Before her career as an artist, Barbara Rossi, who was a nun, gained the Vatican’s permission to enroll in a graduate level painting program at the School of the Art Institute of Chicago in 1968. Given Rossi’s early focus, it comes as no surprise that her work as an artist reveals a practice of devotion: the meticulous lines and patterns that emanate throughout her complex abstractions are time-intensive labors of love.

The act of drawing remains a meditation for Rossi, allowing her to get lost in the Zen-like, repetitive movement of pencil on paper. Her drawings are not planned, nor do they have a predetermined end. She starts with a small pattern, then builds upon the original form, resulting in an outgrowth of figural abstraction. Her drawing practice is also philosophical: she doesn’t erase any lines; instead she incorporates mistakes into the final composition. Rossi notes that life is like that: “You don’t get a chance to erase.”

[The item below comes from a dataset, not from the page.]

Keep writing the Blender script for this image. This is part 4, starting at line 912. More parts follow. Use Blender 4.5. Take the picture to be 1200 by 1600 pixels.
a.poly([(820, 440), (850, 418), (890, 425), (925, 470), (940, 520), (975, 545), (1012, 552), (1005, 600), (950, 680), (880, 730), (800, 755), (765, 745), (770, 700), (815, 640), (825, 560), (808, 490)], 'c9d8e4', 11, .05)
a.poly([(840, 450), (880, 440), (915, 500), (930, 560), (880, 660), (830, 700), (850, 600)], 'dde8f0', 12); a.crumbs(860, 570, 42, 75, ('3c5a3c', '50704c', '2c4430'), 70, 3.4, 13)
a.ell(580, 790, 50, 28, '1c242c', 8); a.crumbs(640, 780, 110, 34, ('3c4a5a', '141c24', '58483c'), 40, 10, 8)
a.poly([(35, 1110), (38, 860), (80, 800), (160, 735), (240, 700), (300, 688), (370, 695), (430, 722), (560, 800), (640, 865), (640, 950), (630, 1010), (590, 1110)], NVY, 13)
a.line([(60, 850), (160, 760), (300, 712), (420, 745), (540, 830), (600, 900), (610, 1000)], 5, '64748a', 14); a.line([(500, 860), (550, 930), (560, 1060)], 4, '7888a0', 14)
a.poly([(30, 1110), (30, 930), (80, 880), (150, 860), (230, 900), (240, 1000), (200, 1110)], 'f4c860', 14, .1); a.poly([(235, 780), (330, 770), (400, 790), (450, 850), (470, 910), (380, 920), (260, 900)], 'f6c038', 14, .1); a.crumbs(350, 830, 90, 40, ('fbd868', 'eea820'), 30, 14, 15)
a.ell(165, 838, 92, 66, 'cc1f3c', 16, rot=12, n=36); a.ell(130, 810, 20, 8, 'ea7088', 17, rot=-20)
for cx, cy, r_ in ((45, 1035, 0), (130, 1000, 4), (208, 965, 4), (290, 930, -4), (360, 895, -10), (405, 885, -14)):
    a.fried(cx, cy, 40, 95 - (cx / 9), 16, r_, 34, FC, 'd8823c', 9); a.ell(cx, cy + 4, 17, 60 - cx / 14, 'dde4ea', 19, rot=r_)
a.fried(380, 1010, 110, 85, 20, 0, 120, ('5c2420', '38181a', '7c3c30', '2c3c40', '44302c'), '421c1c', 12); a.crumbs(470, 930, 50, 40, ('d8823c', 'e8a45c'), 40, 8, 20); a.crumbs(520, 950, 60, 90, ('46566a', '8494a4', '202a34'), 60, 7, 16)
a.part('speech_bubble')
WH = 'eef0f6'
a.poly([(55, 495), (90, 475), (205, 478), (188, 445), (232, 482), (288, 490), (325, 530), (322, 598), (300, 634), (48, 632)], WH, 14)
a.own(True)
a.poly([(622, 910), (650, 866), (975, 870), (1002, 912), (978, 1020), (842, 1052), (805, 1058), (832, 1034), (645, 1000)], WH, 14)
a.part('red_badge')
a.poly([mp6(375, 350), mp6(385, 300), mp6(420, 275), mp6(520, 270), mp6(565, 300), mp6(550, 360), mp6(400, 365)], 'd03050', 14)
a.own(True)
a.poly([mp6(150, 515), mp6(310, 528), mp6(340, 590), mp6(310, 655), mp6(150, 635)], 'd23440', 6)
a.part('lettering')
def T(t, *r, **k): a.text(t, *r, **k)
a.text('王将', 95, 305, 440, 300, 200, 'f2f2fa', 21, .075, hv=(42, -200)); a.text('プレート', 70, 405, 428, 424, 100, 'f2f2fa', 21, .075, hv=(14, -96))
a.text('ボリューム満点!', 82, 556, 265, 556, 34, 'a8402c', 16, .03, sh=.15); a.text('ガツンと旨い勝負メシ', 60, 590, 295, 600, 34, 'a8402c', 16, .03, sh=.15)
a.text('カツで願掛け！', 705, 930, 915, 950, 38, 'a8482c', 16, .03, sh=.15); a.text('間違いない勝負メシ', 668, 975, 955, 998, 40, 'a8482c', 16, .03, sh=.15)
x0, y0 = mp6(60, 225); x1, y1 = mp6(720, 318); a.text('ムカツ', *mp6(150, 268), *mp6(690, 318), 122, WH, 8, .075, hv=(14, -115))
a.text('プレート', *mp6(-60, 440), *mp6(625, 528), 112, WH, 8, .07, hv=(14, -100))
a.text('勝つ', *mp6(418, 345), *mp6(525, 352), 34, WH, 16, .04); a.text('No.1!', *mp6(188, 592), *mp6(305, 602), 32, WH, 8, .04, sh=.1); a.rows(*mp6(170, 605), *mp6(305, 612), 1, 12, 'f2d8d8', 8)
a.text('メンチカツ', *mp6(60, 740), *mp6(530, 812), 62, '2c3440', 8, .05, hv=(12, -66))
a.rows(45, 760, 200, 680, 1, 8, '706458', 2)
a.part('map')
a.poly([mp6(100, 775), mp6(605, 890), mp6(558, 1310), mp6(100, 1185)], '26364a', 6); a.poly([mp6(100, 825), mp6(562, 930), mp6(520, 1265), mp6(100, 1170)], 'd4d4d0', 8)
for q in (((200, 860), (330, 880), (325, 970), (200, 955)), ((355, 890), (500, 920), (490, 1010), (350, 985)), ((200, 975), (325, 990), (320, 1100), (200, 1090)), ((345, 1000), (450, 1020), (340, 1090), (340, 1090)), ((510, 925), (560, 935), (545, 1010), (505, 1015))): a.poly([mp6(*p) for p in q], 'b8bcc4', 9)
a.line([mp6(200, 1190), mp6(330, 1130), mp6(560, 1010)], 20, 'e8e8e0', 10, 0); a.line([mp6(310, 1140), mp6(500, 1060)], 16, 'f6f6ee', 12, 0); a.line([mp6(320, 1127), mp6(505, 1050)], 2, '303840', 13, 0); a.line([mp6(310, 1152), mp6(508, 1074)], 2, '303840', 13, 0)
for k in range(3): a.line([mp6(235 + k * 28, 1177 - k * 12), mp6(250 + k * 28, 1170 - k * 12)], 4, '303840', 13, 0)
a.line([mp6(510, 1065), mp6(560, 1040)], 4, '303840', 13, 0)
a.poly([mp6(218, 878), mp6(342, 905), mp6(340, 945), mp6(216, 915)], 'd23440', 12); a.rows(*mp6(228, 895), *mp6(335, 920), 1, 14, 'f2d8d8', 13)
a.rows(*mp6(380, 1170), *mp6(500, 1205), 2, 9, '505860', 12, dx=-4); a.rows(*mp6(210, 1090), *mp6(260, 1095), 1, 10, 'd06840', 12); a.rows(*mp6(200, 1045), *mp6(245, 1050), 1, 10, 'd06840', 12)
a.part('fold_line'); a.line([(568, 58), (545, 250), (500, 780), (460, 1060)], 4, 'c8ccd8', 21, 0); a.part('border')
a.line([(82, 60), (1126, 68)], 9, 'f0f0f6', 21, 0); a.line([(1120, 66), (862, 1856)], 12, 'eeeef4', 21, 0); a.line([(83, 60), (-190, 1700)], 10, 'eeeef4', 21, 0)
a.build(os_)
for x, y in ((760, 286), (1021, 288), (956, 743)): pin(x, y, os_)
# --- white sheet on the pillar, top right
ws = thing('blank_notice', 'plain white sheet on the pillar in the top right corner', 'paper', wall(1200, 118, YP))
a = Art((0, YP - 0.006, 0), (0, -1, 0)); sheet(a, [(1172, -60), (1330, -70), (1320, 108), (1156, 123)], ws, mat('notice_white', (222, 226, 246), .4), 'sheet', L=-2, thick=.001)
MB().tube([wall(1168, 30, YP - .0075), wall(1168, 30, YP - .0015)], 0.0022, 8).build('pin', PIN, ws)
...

After receiving her master’s degree in 1970, Rossi experimented with both textiles and printmaking while continuing to paint and draw. In her graphite and colored pencil drawing Rill Roller (1976), a network of knotted lines and patterns form an abstract landscape with passages of playful figuration. Humming along the horizon line is a tiny vehicle. Its knotted wheels move across the page as steam pours out and over its hood before assembling itself into a woven textile grid. The title Rill Roller could be a reference to a printing machine equipped with two rollers that apply patterns to flat surfaces. The large knot in the upper left appears to flatten the horizon line while the car supplies the printed pattern that is fed into the machine. A “rill” is also a geographic formation, a shallow channel through which water flows; this association suggests both landscape and navigation. Distinct from interpretation, Rill Roller is an optical journey of discovery through soft pattern and a labyrinth of lines allowing the mind to wander and engage in the simple, yet pleasurable, act of looking.